Gonzalo Banda

No sé si la victoria de Gustavo Petro en Colombia sea otro giro hacia gobiernos de en la región. Más que giro, es un nuevo vericueto (esa palabra que tanto le gustaba a Gabriel García Márquez). A este vericueto hemos llegado después de varios años en los que Latinoamérica ha padecido muchos procesos de convulsión social, estallidos. Chile y Colombia acaso fueron los dos países con movimientos sociales más importantes. El chileno fue un proceso de mayor duración e impacto. Pero si algo deja el caso chileno como aprendizaje para Colombia es que no siempre un romance inicial con la gente garantiza que el gobierno tendrá una tarea sencilla. El grado de ilusión es de tal dimensión que las exigencias populares son muy rápidas y el crédito político de Gabriel Boric fue escaso, como terminaron de mostrar sus primeros índices popularidad.

No se debe hacer tampoco un ridículo ejercicio de explicación unívoca del fracaso de la política en estas últimas elecciones en la región, pero podemos intentar algunas primeras ideas sueltas, incluso haciendo referencia a la experiencia peruana. Ha habido desde hace varios años un intento colonial de administrar los esfuerzos colectivos de la derecha continental. Pero a diferencia de sus pares izquierdistas, la derecha desconoce estas aguas estancadas de la acción colectiva continental. La derecha liberal en la región debió pactar con la derecha conservadora. Desarrollaron conversatorios y reuniones para mirarse las caras, pero carecieron de programa.

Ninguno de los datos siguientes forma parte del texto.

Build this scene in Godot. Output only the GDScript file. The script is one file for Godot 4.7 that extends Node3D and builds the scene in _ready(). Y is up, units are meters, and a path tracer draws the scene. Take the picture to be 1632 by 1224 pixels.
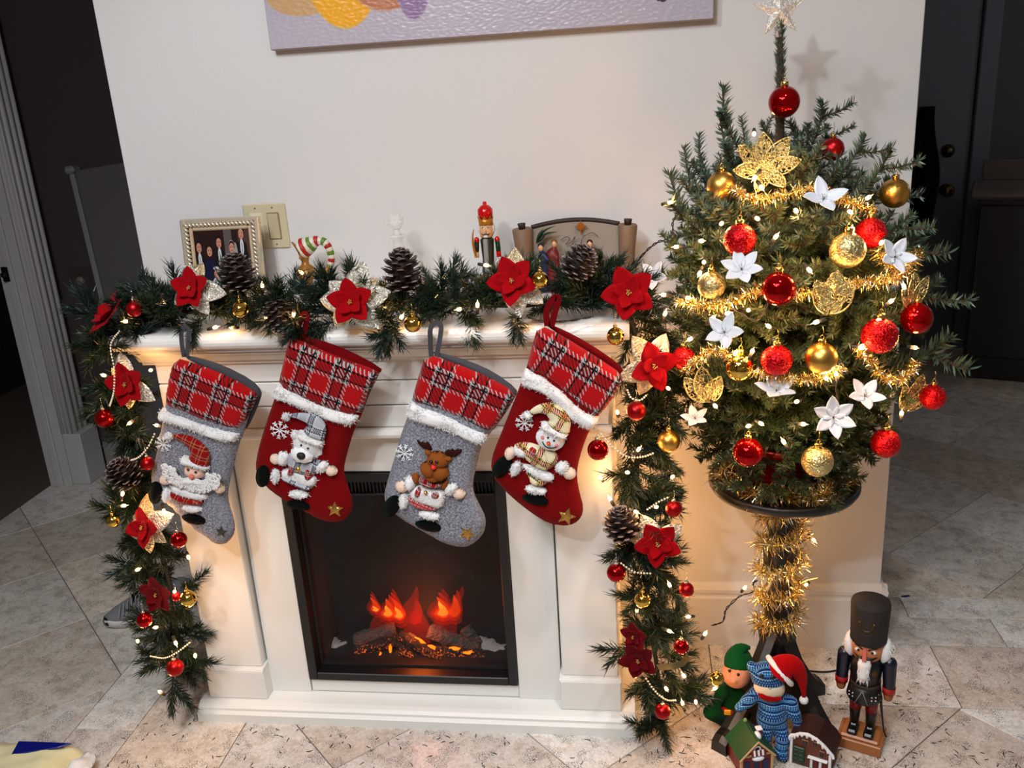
extends Node3D
# A hearth corner at Christmas: mantel fireplace, garland, stockings and a small tree on a plant stand. Metres, y up, wall face at z = 0.

var taken := {}
var mats := {}
var rng := RandomNumberGenerator.new()

func _ready():
	rng.seed = 7
	camera_and_light()
	make_materials()
	room()
	floor_tiles()
	back_rooms()
	fireplace()
	fire_insert()
	wall_things()
	garland()
	stockings()
	tree()
	mantel_things()
	garland_trim()
	tree_trim()
	string_lights()
	stand_things()
	small_things()

func camera_and_light():
	var cam := Camera3D.new()
	cam.name = "camera"
	cam.fov = 46.11
	cam.near = 0.05
	cam.transform = Transform3D(Basis(Vector3(0.98998, -0.06051, -0.12760), Vector3(0.01663, 0.94721, -0.32018), Vector3(0.14024, 0.31485, 0.93872)), Vector3(0.1852, 1.5375, 2.2488))
	add_child(cam)
	cam.make_current()
	var we := WorldEnvironment.new()
	we.name = "environment"
	var env := Environment.new()
	env.background_mode = Environment.BG_COLOR
	env.background_color = Color(0.0, 0.0, 0.0)
	env.tonemap_mode = Environment.TONE_MAPPER_LINEAR
	env.tonemap_exposure = 1.0
	env.sdfgi_enabled = true
	env.ssao_enabled = true
	env.ssil_enabled = true
	we.environment = env
	add_child(we)
	# unseen ceiling lamps placed to light the hearth, with an added fill panel
	unseen_lamp(Vector3(-0.80, 2.58, 1.70), Vector3(-0.15, 0.5, 0.35), 1.3, 52.0, "unseen ceiling lamp placed to light the hearth wall, the one nearer the hearth")
	unseen_lamp(Vector3(-0.58, 2.58, 2.75), Vector3(0.0, 0.8, 0.0), 2.4, 58.0, "unseen ceiling lamp placed to light the hearth wall, the one further from the hearth")
	fill_panel(Vector3(-0.35, 2.575, 2.2), Vector2(1.2, 0.6), 3.4)
	unseen_lamp(Vector3(0.55, 2.58, 1.25), Vector3(0.50, 0.0, 0.85), 1.7, 40.0, "unseen ceiling lamp placed to light the floor before the tree")  # out of view, placed to brighten the floor before the tree

func fill_panel(at: Vector3, size: Vector2, energy: float):  # soft overhead fill, added out of view
	var t = thing("added_fill_panel", "wide flat fill panel added out of view under the living room ceiling", "ceiling light", at)
	part("panel_frame", slab(Vector3(-size.x / 2 - 0.03, -0.012, -size.y / 2 - 0.03), Vector3(size.x / 2 + 0.03, 0.018, size.y / 2 + 0.03), 0.004), mat("lamp_trim", Color(0.9, 0.9, 0.88), 0.5), t)
	part("diffuser", slab(Vector3(-size.x / 2, -0.016, -size.y / 2), Vector3(size.x / 2, -0.011, size.y / 2)), mats.lamp_glow, t)
	var l := AreaLight3D.new()
	l.name = "fill_panel_glow"
	l.area_size = size
	l.light_energy = energy
	l.light_color = Color(0.955, 0.975, 1.0)
	l.area_range = 12.0
	l.area_attenuation = 2.0
	l.shadow_enabled = true
	l.position = Vector3(0, -0.02, 0)
	l.rotation = Vector3(-PI / 2, 0, 0)
	t.add_child(l)

func unseen_lamp(at: Vector3, aim: Vector3, energy: float, cone: float, label: String):
	var t = thing("unseen_ceiling_lamp", label, "ceiling light", at, "unseen living room ceiling lamps")
	var b := MB.new()
	b.lathe([Vector2(0.06, 0.0), Vector2(0.075, -0.004), Vector2(0.085, 0.0), Vector2(0.085, 0.015), Vector2(0.06, 0.015)], 32, Transform3D(), false)
	part("trim_ring", b.done(), mat("lamp_trim", Color(0.9, 0.9, 0.88), 0.5), t)
	var g := MB.new()
	g.lathe([Vector2(0.0, 0.004), Vector2(0.06, 0.004), Vector2(0.06, 0.01), Vector2(0.0, 0.01)], 32)
	var gm = mat("lamp_glow", Color(1, 1, 1), 0.5)
	gm.emission_enabled = true
	gm.emission = Color(1.0, 0.93, 0.84)
	gm.emission_energy_multiplier = 3.0
	part("diffuser", g.done(), gm, t)
	var s := SpotLight3D.new()
	s.name = "downlight"
	s.light_energy = energy
	s.light_color = Color(0.955, 0.975, 1.0)
	s.light_size = 0.06
	s.spot_range = 12.0
	s.spot_attenuation = 2.0
	s.spot_angle = cone
	s.spot_angle_attenuation = 0.6
	s.shadow_enabled = true
	add_child(s)
	s.look_at_from_position(at + Vector3(0, -0.02, 0), aim, Vector3(0, 1, 0.01))

# ---------------------------------------------------------------- helpers

func numbered(parent: Node, called: String) -> String:
	var key = str(parent.get_instance_id()) + called
	var n = taken.get(key, 0)
	taken[key] = n + 1
	return called if n == 0 else "%s_%03d" % [called, n]

func thing(called: String, label: String, category: String, at := Vector3.ZERO, group := "") -> Node3D:
	var o := Node3D.new()
	o.name = numbered(self, called)
	add_child(o, true)
	o.position = at
	tag(o, label, category, group)
	return o

func tag(o, label: String, category: String, group := ""):
	o.set_meta("label", label)
	o.set_meta("category", category)
	if group != "":
		o.set_meta("group", group)

func part(called: String, mesh: Mesh, m: Material, parent: Node, xf := Transform3D(), label := "") -> MeshInstance3D:
	var o := MeshInstance3D.new()
	o.name = numbered(parent, called)
	o.mesh = mesh
	o.material_override = m
	parent.add_child(o, true)
	o.transform = xf
	o.cast_shadow = GeometryInstance3D.SHADOW_CASTING_SETTING_ON
	if label != "":
		o.set_meta("label", label)
	return o

func struct(called: String, mesh: Mesh, m: Material, parent: Node = null, xf := Transform3D()) -> MeshInstance3D:
	var top = parent == null
	var o = part(called, mesh, m, self if top else parent, xf)
	if top:
		o.set_meta("kind", "structure")
	return o

func stuff(o):
	o.set_meta("kind", "stuff")
	return o

func mat(key: String, c := Color(1, 1, 1), rough := 0.6, metal := 0.0) -> StandardMaterial3D:
	if mats.has(key):
		return mats[key]
	var m := StandardMaterial3D.new()
	m.resource_name = key
	m.albedo_color = c
	m.roughness = rough
	m.metallic = metal
	mats[key] = m
	return m

func cloth(key: String, c: Color, grain := "felt_n", scale := 30.0) -> StandardMaterial3D:
	if mats.has(key):
		return mats[key]
	var m = mat(key, c, 0.95)
	m.metallic_specular = 0.2
	m.normal_enabled = true
	m.normal_texture = tex[grain]
	m.normal_scale = 0.8
	m.uv1_triplanar = true
	m.uv1_scale = Vector3.ONE * scale
	m.rim_enabled = true
	m.rim = 0.25
	return m

var tex := {}

func noise_image(seed_: int, freq: float, octaves: int, size: int, type := FastNoiseLite.TYPE_SIMPLEX_SMOOTH) -> Image:
	var n := FastNoiseLite.new()
	n.seed = seed_
	n.noise_type = type
	n.frequency = freq
	n.fractal_octaves = octaves
	if type == FastNoiseLite.TYPE_CELLULAR:
		n.cellular_return_type = FastNoiseLite.RETURN_CELL_VALUE
	return n.get_seamless_image(size, size)

func bump_tex(seed_: int, freq: float, octaves: int, size: int, strength: float, type := FastNoiseLite.TYPE_SIMPLEX_SMOOTH) -> ImageTexture:
	var im = noise_image(seed_, freq, octaves, size, type)
	im.convert(Image.FORMAT_RGBA8)
	im.bump_map_to_normal_map(strength)
	return ImageTexture.create_from_image(im)

static func poly_round(pts: PackedVector2Array, times := 2) -> PackedVector2Array:
	# corner cutting of a closed outline
	var p = pts
	for k in times:
		var q := PackedVector2Array()
		for i in p.size():
			var a = p[i]
			var b = p[(i + 1) % p.size()]
			q.append(a.lerp(b, 0.25))
			q.append(a.lerp(b, 0.75))
		p = q
	return p

static func curve(pts: Array, steps := 8) -> PackedVector3Array:
	# a smooth line through the points
	var out := PackedVector3Array()
	for i in pts.size() - 1:
		var a: Vector3 = pts[max(i - 1, 0)]
		var b: Vector3 = pts[i]
		var c: Vector3 = pts[i + 1]
		var d: Vector3 = pts[min(i + 2, pts.size() - 1)]
		for k in steps:
			out.append(b.cubic_interpolate(c, a, d, float(k) / steps))
	out.append(pts[-1])
	return out

static func circle(r: float, n: int, c := Vector2.ZERO, sy := 1.0) -> PackedVector2Array:
	var p := PackedVector2Array()
	for i in n:
		p.append(c + Vector2(cos(TAU * i / n) * r, sin(TAU * i / n) * r * sy))
	return p

static func star_poly(r: float, inner: float, n := 5, c := Vector2.ZERO, turn := 0.0) -> PackedVector2Array:
	var p := PackedVector2Array()
	for i in n * 2:
		var a = PI / 2 + turn + PI * i / n
		p.append(c + Vector2(cos(a), sin(a)) * (r if i % 2 == 0 else r * inner))
	return p

static func facing(at: Vector3, dir: Vector3, roll := 0.0, s := 1.0) -> Transform3D:
	# local +z looks along dir
	var z = dir.normalized()
	var up = Vector3.UP if absf(z.y) < 0.98 else Vector3.RIGHT
	var x = up.cross(z).normalized()
	var y = z.cross(x)
	return Transform3D(Basis(x, y, z) * Basis(Vector3(0, 0, 1), roll) * Basis().scaled(Vector3.ONE * s), at)

static func along(at: Vector3, dir: Vector3, s := 1.0, spin := 0.0) -> Transform3D:
	# local +y runs along dir
	var y = dir.normalized()
	var h = Vector3.UP if absf(y.y) < 0.9 else Vector3.BACK
	var x = y.cross(h).normalized()
	var z = x.cross(y)
	return Transform3D(Basis(x, y, z) * Basis(Vector3.UP, spin) * Basis().scaled(Vector3.ONE * s), at)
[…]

Se dejaron sermonear en muchos casos por líderes ideológicos que llevaron el debate hacia ese resquicio. Perdieron el debate de los temas pragmáticos. Tras una crisis económica y sanitaria, uno esperaría que la derecha política de la región hubiera dominado el debate de creación de empleo y mejora de salarios. Pero prefirieron seguir polarizando con el comunismo. Incluso políticos de derecha de otros continentes participaron decisivamente en el debate público sin haber conseguido influenciar más que a un núcleo duro muy reacio a modificar la estrategia.

La derecha dejó de ser popular para convertirse en populista. Y eso en términos muy simples supone la dimisión de la derecha liberal en favor de la derecha conservadora. El abandono de los temas urgentes de la economía para enfrentar otro enemigo. El enemigo de la derecha conservadora, más que el comunismo, es el progresismo, por eso tienen igual distancia, o hasta más, con los izquierdistas más radicales que con los caviares progresistas. Eso los ha hecho perder reflejos que antes tenían más desarrollados en campaña y presenta un dilema.

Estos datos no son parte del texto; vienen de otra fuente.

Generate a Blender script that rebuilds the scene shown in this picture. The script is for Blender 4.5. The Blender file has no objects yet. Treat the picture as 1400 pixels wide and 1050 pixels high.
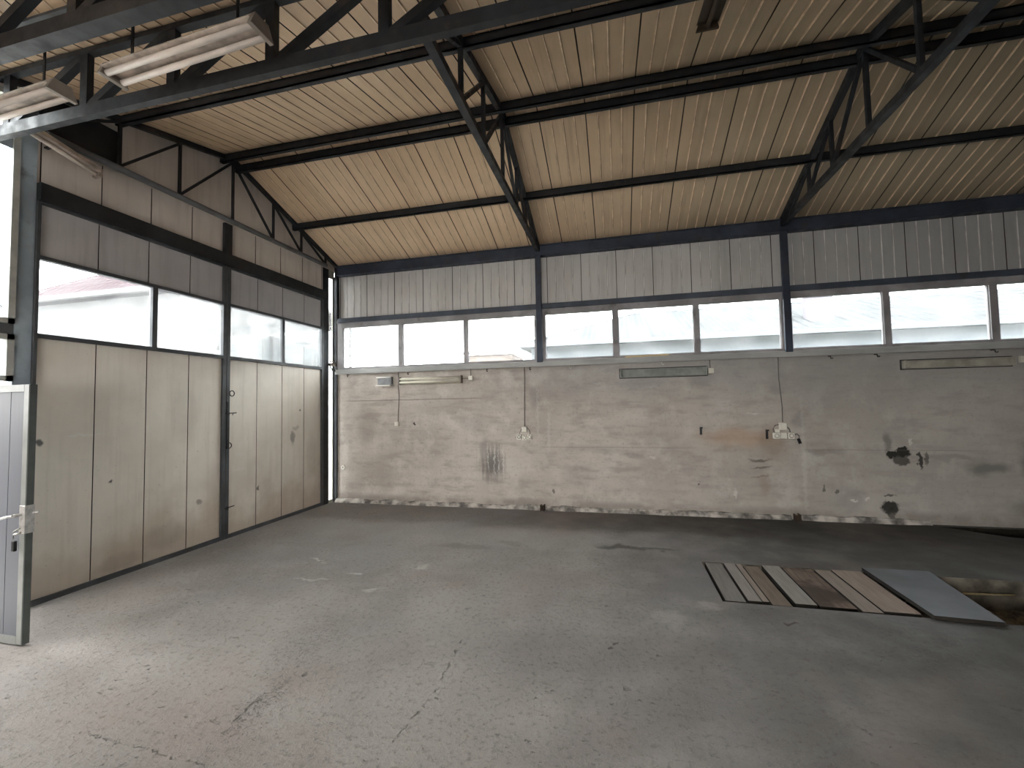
import bpy, bmesh, math, random
from mathutils import Vector, Matrix, noise
random.seed(7)
SC = bpy.context.scene
COL = SC.collection

# ------------------------------------------------------------------ mesh helpers
class MB:
    def __init__(self):
        self.bm = bmesh.new()
    def face(self, pts, mi=0):
        f = self.bm.faces.new([self.bm.verts.new(p) for p in pts]); f.material_index = mi
        return f
    def box(self, x0, x1, y0, y1, z0, z1, mi=0, bev=0.0):
        return self.hexa([(x0,y0,z0),(x1,y0,z0),(x1,y1,z0),(x0,y1,z0),(x0,y0,z1),(x1,y0,z1),(x1,y1,z1),(x0,y1,z1)], mi, bev)
    def hexa(self, c, mi=0, bev=0.0):
        vs = [self.bm.verts.new(p) for p in c]
        fs = [self.bm.faces.new([vs[i] for i in q]) for q in
              ((0,3,2,1),(4,5,6,7),(0,1,5,4),(1,2,6,5),(2,3,7,6),(3,0,4,7))]
        for f in fs: f.material_index = mi
        if bev > 0:
            es = list({e for f in fs for e in f.edges})
            bmesh.ops.bevel(self.bm, geom=es, offset=bev, segments=2, affect='EDGES', profile=.5)
        return self
    def beam(self, p, q, w, h, up=(0,0,1), mi=0, bev=0.0):
        """bar from p to q, w across, h along 'up'"""
        p, q = Vector(p), Vector(q); d = (q-p).normalized(); up = Vector(up)
        s = d.cross(up)
        if s.length < 1e-4: s = d.cross(Vector((1,0,0)))
        s.normalize(); u = s.cross(d).normalized()
        s *= w/2; u *= h/2
        return self.hexa([p-s-u, p+s-u, q+s-u, q-s-u, p-s+u, p+s+u, q+s+u, q-s+u], mi, bev)
    def tube(self, pts, r, n=8, mi=0, cap=True):
        pts = [Vector(p) for p in pts]; rings = []
        ref = None
        for i, p in enumerate(pts):
            d = (pts[min(i+1,len(pts)-1)]-pts[max(i-1,0)]).normalized()
            if ref is None or abs(ref.dot(d)) > .95:
                ref = Vector((0,0,1)) if abs(d.z) < .9 else Vector((1,0,0))
            a = d.cross(ref).normalized(); b = d.cross(a).normalized()
            rr = r[i] if isinstance(r,(list,tuple)) else r
            rings.append([self.bm.verts.new(p+a*rr*math.cos(2*math.pi*k/n)+b*rr*math.sin(2*math.pi*k/n)) for k in range(n)])
        for A, B in zip(rings, rings[1:]):
            for k in range(n):
                f = self.bm.faces.new((A[k],A[(k+1)%n],B[(k+1)%n],B[k])); f.material_index = mi; f.smooth = True
        if cap:
            self.bm.faces.new(rings[0][::-1]).material_index = mi; self.bm.faces.new(rings[-1]).material_index = mi
        return self
    def ring(self, c, R, r, axis='x', n=20, m=8, mi=0):
        c = Vector(c); pts = []
        for k in range(n+1):
            a = 2*math.pi*k/n
            o = {'x':(0,math.cos(a),math.sin(a)),'y':(math.cos(a),0,math.sin(a)),'z':(math.cos(a),math.sin(a),0)}[axis]
            pts.append(c+Vector(o)*R)
        return self.tube(pts, r, m, mi, cap=False)
    def ribbed(self, o, u, v, n, u0, u1, v0, v1, seam, phase, ribs=3, groove=.010, gw=.010, rib=.006, rw=.012, th=.04, smi=1, rmi=0, bmi=0):
        """sheet over u in [u0,u1], v in [v0,v1]: joints every `seam`, small raised beads between; n points into the room"""
        o, u, v, n = Vector(o), Vector(u), Vector(v), Vector(n)
        prof = [(u0,0,0)]
        k = math.floor((u0-phase)/seam)-1
        while phase+k*seam < u1+seam:
            s = phase+k*seam
            ev = [(s-gw/2,0,0),(s-gw/2,-groove,1),(s+gw/2,-groove,1),(s+gw/2,0,1)]
            for j in range(1, ribs+1):
                c = s+seam*j/(ribs+1)
                ev += [(c-rw/2,0,0),(c-rw*.2,rib,2),(c+rw*.25,rib,3),(c+rw/2,0,2)]
            prof += [e for e in ev if u0+.002 < e[0] < u1-.002]
            k += 1
        prof.append((u1,0,0))
        A = [self.bm.verts.new(o+u*a+v*v0+n*b) for a,b,_ in prof]
        B = [self.bm.verts.new(o+u*a+v*v1+n*b) for a,b,_ in prof]
        flip = u.cross(v).dot(n) < 0
        for i in range(len(prof)-1):
            q = (A[i],A[i+1],B[i+1],B[i])
            f = self.bm.faces.new(q[::-1] if flip else q); f.material_index = (0,smi,rmi,bmi)[prof[i+1][2]]
        # back face and rim give the sheet its thickness
        C = [self.bm.verts.new(o+u*a+v*b-n*th) for a,b in ((u0,v0),(u1,v0),(u1,v1),(u0,v1))]
        self.bm.faces.new(C if flip else C[::-1])
        for a,b,c,d in ((A[0],B[0],C[3],C[0]),(B[-1],A[-1],C[1],C[2])):
            self.bm.faces.new((a,b,c,d))
        self.bm.faces.new([C[0],C[1]]+A[::-1]); self.bm.faces.new([C[2],C[3]]+B)
        return self
    def out(self, name, mats, parent=None, loc=None, smooth=False, solid=True):
        """link as ONE mesh object; vertices are given in world space"""
        if solid: bmesh.ops.recalc_face_normals(self.bm, faces=self.bm.faces[:])
        off = Vector(loc) if loc is not None else (WL(parent) if parent else Vector((0,0,0)))
        bmesh.ops.translate(self.bm, verts=self.bm.verts[:], vec=-off)
        me = bpy.data.meshes.new(name); self.bm.to_mesh(me); self.bm.free()
        for m in (mats if isinstance(mats,(list,tuple)) else [mats]): me.materials.append(m)
        o = bpy.data.objects.new(name, me); COL.objects.link(o)
        if smooth:
            for p in me.polygons: p.use_smooth = True
        if parent:
            o.parent = parent; o.location = off-WL(parent); WLOC[o.name] = off
        else:
            o.location = off; WLOC[o.name] = off
        return o
WLOC = {}
def WL(o): return WLOC[o.name]
def tag(o, label=None, cat=None, group=None, kind=None):
    if label: o['label'] = label
    if cat: o['category'] = cat
    if group: o['group'] = group
    if kind: o['kind'] = kind
    return o
def empty(name, loc, label=None, cat=None, group=None, kind=None):
    o = bpy.data.objects.new(name, None); COL.objects.link(o); o.location = loc; o.empty_display_size = .1
    WLOC[o.name] = Vector(loc)
    return tag(o, label, cat, group, kind)
def bx(*a, **k): return MB().box(*a, **k)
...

¿Debe la derecha liberal recorrer un camino popular y emanciparse de la otra derecha conservadora? Es casi el mismo dilema que debió enfrentar la izquierda política en el Perú cuando Castillo comenzó a gobernar. O se construye un camino propio que puede demorar y que comience a conquistar voluntades, o se termina siendo esclavo de proyectos políticos que terminan contradiciendo el mismo ideario. El Gobierno del presidente Castillo es un Gobierno que enarboló las banderas de la izquierda más radical, pero que se haya librado de los dirigentes de la izquierda progresista no hace que deje de ser un gobierno de izquierda, aunque sea una izquierda que la dirigencia limeña acuse de aldeana.

La derecha liberal, con el fin de mantener un estatus de poder, enfrenta un dilema también donde es más probable que los mayores damnificados sean los liberales. Porque siempre estarán condenados a elegir, como Ulises, entre dos monstruos con los que inevitablemente padecerán tragedias, quizá unas más llevaderas, pero padecimientos finalmente. De lo contrario, la política de la región seguirá pariendo esa especie de Frankenstein postmodernos que son algunos conspicuos liberales cada vez más irreconocibles.

Simbólicamente, Colombia inicia una transición hacia algo. Este vericueto sinuoso se abre paso sobre los vestigios del uribismo. No está claro qué vendrá detrás de Petro. Hay un desborde de expectativas que lleva años acunándose y que reclamará resultados inmediatos. Pero ni toda la polarización colombiana impidió que en menos de dos horas se tuvieran resultados oficiales y reconocimiento de la derrota. A pesar de la gran desconfianza ciudadana, las instituciones colombianas estuvieron a la altura. Hacia allí debiéramos apuntar en el Perú; a hacer los esfuerzos necesarios para incrementar la mejora de nuestras instituciones electorales y políticos que reconozcan rápidamente la derrota para no socavar, estérilmente, la democracia, y que no sufran mucho porque “lamentablemente, han tenido que trabajar”.